Babis Shuns Presidential Debates, Describing Election as “Media Show”

Babis has not yet confirmed whether he will attend the big televised debates scheduled for the coming weeks. Photo credit: Vlada.cz.

Prague, Jan 3 (CTK) – Ex-PM Andrej Babis refused to participate in a presidential candidate debate staged today by the tabloid Blesk, accusing the media of wanting to turn the election into “a show” unbecoming of the presidential office. 

He said voters know his opinions from his time in office as finance minister (2014-2017) and then prime minister (2017-2021).

The other presidential candidates invited to attend the debate were senator Pavel Fischer, economist Danuse Nerudova, retired general Petr Pavel and trade union leader Josef Stredula, all of whom agreed to participate.

In the autumn, Babis announced that he would not attend the debates until the end of the year, and would decide later on whether to attend further debates held before the January 13-14 first round of the elections.

He has not yet confirmed whether he will attend the big televised debates scheduled for this and next week.

“I understand that the media want to make a media show of the presidential election, but I think that the presidential office, for which I am running, does not deserve this,” he told the Blesk.cz server.

“Voters know me and my opinions well from my time in office as the finance minister and prime minister, and I will definitely present them to the voters at a suitable moment,” Babis said.

Nine candidates are running for president.

A debate of the six minor candidates will be broadcast by TV Prima and CNN Prima News on Wednesday at 20:15. The participants will be far-right MP Jaroslav Basta (SPD), entrepreneur Karel Divis, senators Pavel Fischer and Marek Hilser, Stredula and former Charles University rector Tomas Zima.

A week later, on 11 January, CNN Prima News and TV Prima will broadcast another debate involving the leading candidates in the election, according to public opinion polls. The guests are yet to be announced.

Nova TV plans a debate of presidential candidates in the afternoon and evening of Thursday, 12 January.

The public broadcaster Czech Television will broadcast a debate of all nine candidates on Sunday, 8 January.

In the debate today, the candidates commented on the newly increased salaries of politicians and agreed that it was an unfortunate signal to send to citizens.

Most of the candidates did not specify who they would choose as their closest aides if elected. Pavel said he would choose Jana Vohralikova, the outgoing head of the Senate Office, as the head of his Presidential Office, and would select former diplomat Petr Kolar as an external adviser.
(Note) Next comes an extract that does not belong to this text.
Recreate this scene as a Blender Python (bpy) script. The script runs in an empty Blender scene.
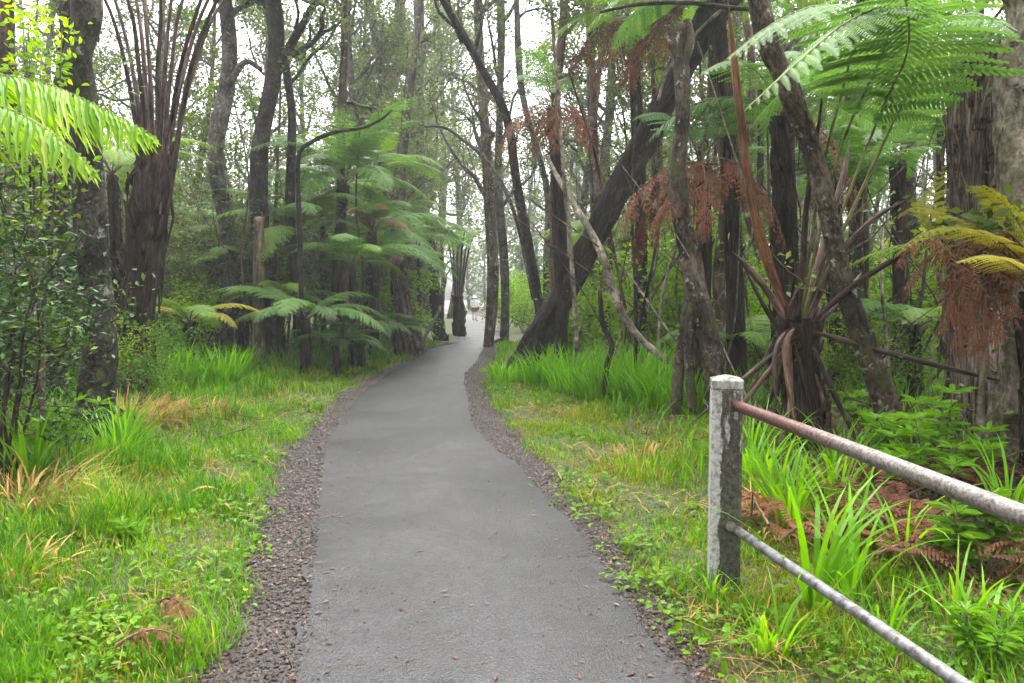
import bpy, bmesh, math, random
import numpy as np
from mathutils import Vector, Matrix, noise as mnoise

R = math.radians
PI = math.pi
scene = bpy.context.scene
COL = scene.collection

# ------------------------------------------------------------------ camera
F = 740.0                       # focal length in pixels at 1024 wide
CAM_H = 1.6
PITCH = math.atan(43.5 / F)     # looks slightly down: horizon at y = 298
cam_d = bpy.data.cameras.new('camera')
cam = bpy.data.objects.new('camera', cam_d)
COL.objects.link(cam)
cam_d.sensor_width = 36.0
cam_d.lens = 36.0 * F / 1024.0
cam_d.clip_start = 0.05
cam_d.clip_end = 1000
cam.location = (0, 0, CAM_H)
cam.rotation_euler = (PI / 2 - PITCH, 0, 0)
scene.camera = cam

# ------------------------------------------------------------------ world + sun (overcast)
world = bpy.data.worlds.new('World')
scene.world = world
world.use_nodes = True
wn, wl = world.node_tree.nodes, world.node_tree.links
wn.clear()
sky = wn.new('ShaderNodeTexSky')
sky.sky_type = 'NISHITA'
sky.sun_disc = False
sky.sun_elevation = R(66)
sky.sun_rotation = R(8)
sky.air_density = 1.0
sky.dust_density = 6.0
sky.ozone_density = 1.0
hs = wn.new('ShaderNodeHueSaturation')
hs.inputs['Saturation'].default_value = 0.12
bg = wn.new('ShaderNodeBackground')
bg.inputs['Strength'].default_value = 0.15
wo = wn.new('ShaderNodeOutputWorld')
wl.new(sky.outputs[0], hs.inputs['Color'])
wl.new(hs.outputs[0], bg.inputs[0])
wl.new(bg.outputs[0], wo.inputs[0])

sun_d = bpy.data.lights.new('sun', 'SUN')
sun_d.energy = 1.2
sun_d.angle = R(80)
sun_d.color = (1.0, 0.97, 0.92)
sun = bpy.data.objects.new('sun', sun_d)
COL.objects.link(sun)
el, rot = R(66), R(8)
sdir = Vector((math.sin(rot) * math.cos(el), math.cos(rot) * math.cos(el), math.sin(el)))
sun.rotation_euler = sdir.to_track_quat('Z', 'Y').to_euler()
sun.location = (0, 0, 40)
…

Discussing controversial affairs linked to individual candidates, Pavel voiced embarrassment at Nerudova having denied any responsibility for the shortcomings at Brno’s Mendel University under her term as rector.

Nerudova, for her part, said the Czech Republic should not have a president with a communist past, alluding to her main rivals, Pavel and Babis, who were both members of the Communist Party of Czechoslovakia before 1989.

Stredula criticised the absent Babis for what he called undignified conditions in the Vodnanske kure food producer, a company that is part of a Babis-controlled trust fund.

All the guests in the debate admitted that they had sometimes used dirty words in assessing the performance of the outgoing President Milos Zeman, and that they would never bestow a high state award on him.

Nerudova and Pavel admitted that they told lies as children, and both said they had smoked marijuana. Nerudova did so as a secondary school student, and Pavel did so recently together with his friends.